Gudja residents have come out against a new residential parking scheme intended to ease their parking problems, saying it will only create new ones.

With Gudja conveniently close to the airport, residents have for years complained that travellers were parking their vehicles in the town for days while they are abroad. 

So from this month, non-Gudja residents are prohibited from parking on 14 of the town’s streets outside the hours of 7am to 8pm. Otherwise, parking on those streets is reserved for residents.

Residents were provided with a permit card to affix to their car by the local council. Any unauthorised vehicles will be towed.

However, the local council has received a backlash from unhappy residents, who say the scheme was not the right solution and that they and businesses will be badly hit. 

We can’t afford to close off our town this way

The council has since informed residents it will include their family members in the scheme but details are still unclear.
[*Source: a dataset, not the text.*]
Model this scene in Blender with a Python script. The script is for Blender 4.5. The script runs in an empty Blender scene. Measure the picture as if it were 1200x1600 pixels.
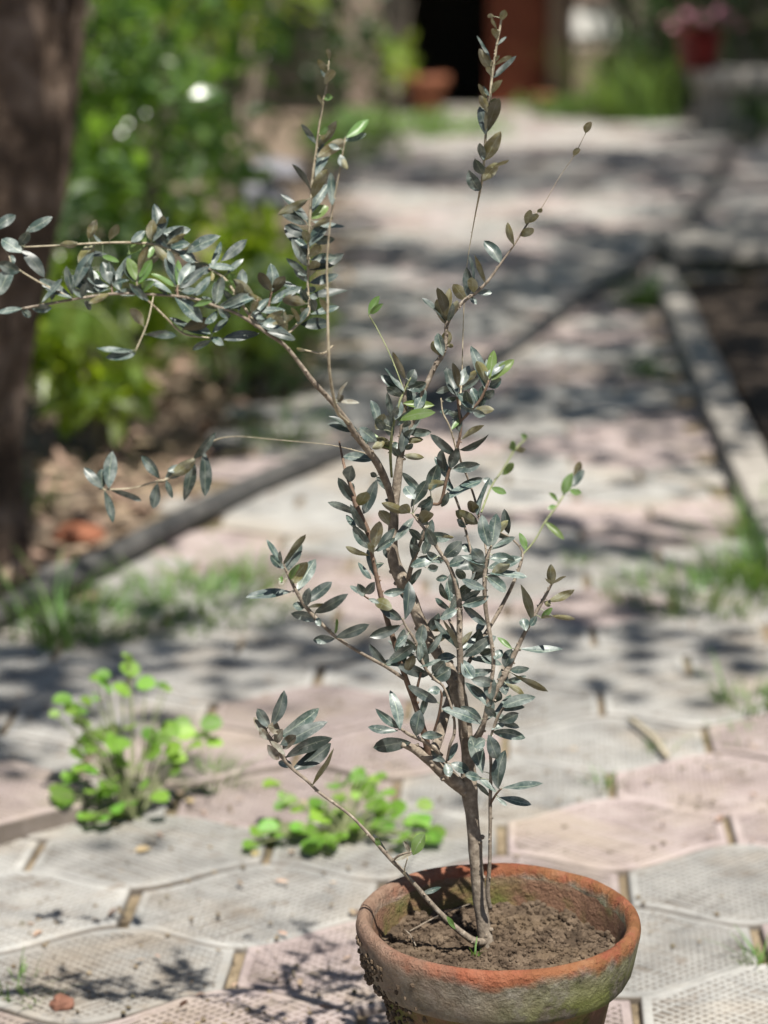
import bpy, bmesh, math, random
import numpy as np
from mathutils import Vector, Matrix, noise, Quaternion

# ------------------------------------------------------------------ camera, sky, sun, exposure
SC = bpy.context.scene
HC, PITCH, FPX = 1.03, math.radians(12.95), 3562.0          # camera height, downward pitch, focal length in photo pixels
cam = bpy.data.cameras.new('camera')
cam.sensor_fit = 'VERTICAL'; cam.sensor_height = 34.6; cam.lens = 34.6 * FPX / 1600.0
cam.clip_start = 0.05; cam.clip_end = 400
camo = bpy.data.objects.new('camera', cam); SC.collection.objects.link(camo)
camo.location = (0, 0, HC); camo.rotation_euler = (math.pi / 2 - PITCH, 0, 0)
cam.dof.use_dof = True; cam.dof.focus_distance = 2.0; cam.dof.aperture_fstop = 3.6; cam.dof.aperture_blades = 0
SC.camera = camo

SUN = Vector((0.17, -0.43, 0.90)).normalized()              # towards the sun
world = bpy.data.worlds.new('World'); SC.world = world; world.use_nodes = True
wn = world.node_tree; bg = wn.nodes['Background']
sky = wn.nodes.new('ShaderNodeTexSky'); sky.sky_type = 'NISHITA'; sky.sun_disc = False
sky.sun_elevation = math.asin(SUN.z); sky.sun_rotation = math.atan2(SUN.x, SUN.y)
wn.links.new(sky.outputs[0], bg.inputs[0]); bg.inputs[1].default_value = 0.05
sl = bpy.data.lights.new('sun', 'SUN'); sl.energy = 5.0; sl.angle = math.radians(0.53); sl.color = (1.0, 0.955, 0.88)
so = bpy.data.objects.new('sun', sl); SC.collection.objects.link(so)
so.rotation_euler = (-SUN).to_track_quat('-Z', 'Y').to_euler(); so.location = (3, -4, 9)
SC.view_settings.view_transform = 'Standard'; SC.view_settings.look = 'None'
SC.view_settings.exposure = 0.85; SC.view_settings.gamma = 1.0
SC.render.engine = 'CYCLES'
SC.cycles.use_denoising = True
SC.cycles.max_bounces = 6; SC.cycles.transparent_max_bounces = 4

rnd = random.Random(7)
rng = np.random.default_rng(11)
COL = SC.collection
CP, SP = math.cos(PITCH), math.sin(PITCH)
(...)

“I do not live in one of the 14 streets, but now I will be worse off because non-residents will be looking for parking spaces in my road to avoid the curfew,” one resident told Times of Malta

She said her elderly parents will now struggle to find a place to park on her road and if they parked on one of the 14 designated streets, they would have to leave by 8pm. 

“This scheme is a flop. It’s making us prisoners in our town,” she said.

Gudja celebrates three feasts in summer so the situation will only get worse, she said.

The scheme will also affect businesses, she added – with the UEFA European football competition around the corner, bars may see a dip in customers due to the 8pm curfew. 

Another resident said it would now be difficult to invite friends over for the festa or for Christmas: “We can’t afford to close off our town this way.”

One elderly resident said the council had “rushed” this decision, leading to this “ridiculous” situation. 

He suggested it would have been better to prohibit parking for non-residents for over 24 hours.

PN MP and Gudja resident Mark Anthony Sammut said on Facebook that the scheme would hinder his family from having friends or relatives over in the evening, unless they caught a cab or parked on the other side of town. 

“I cannot host friends, I cannot have my in-laws visiting, I cannot have a constituent come to meet me in the evening,” the former local councillor told Times of Malta

He also complained about the bureaucratic process of applying for a renewable pass, adding that it gives LESA officers access to each vehicle owner’s details.

“My wife is required to renew her pass annually because the address on her vehicle’s log book shows her parents’ address, which is where she lived when she bought the car 10 years ago. Since when is the address on your log book any indication of where you live?”

In 2018, the council had unanimously approved a by-law banning parking beyond 24 hours for non-residents, but Sammut and PN councillor Stefan Caruana said Labour councillors then changed their mind. 

Letter residents received to apply for parking permits for their familiesLetter residents received to apply for parking permits for their families

Following residents’ complaints, the local council has sent a letter to residents of the 14 streets informing them that their family members can apply for parking permits. Yet, details were vague on who will be applicable.

Residents were asked to bring a copy of their family members’ ID card and log book to the local council.

“How will this work? Who can apply? Can cousins apply, but not second cousins,” Sammut asked, criticising the council’s lack of consultation.

Questions were sent to the PL mayor Marija Sara Vella Gafà.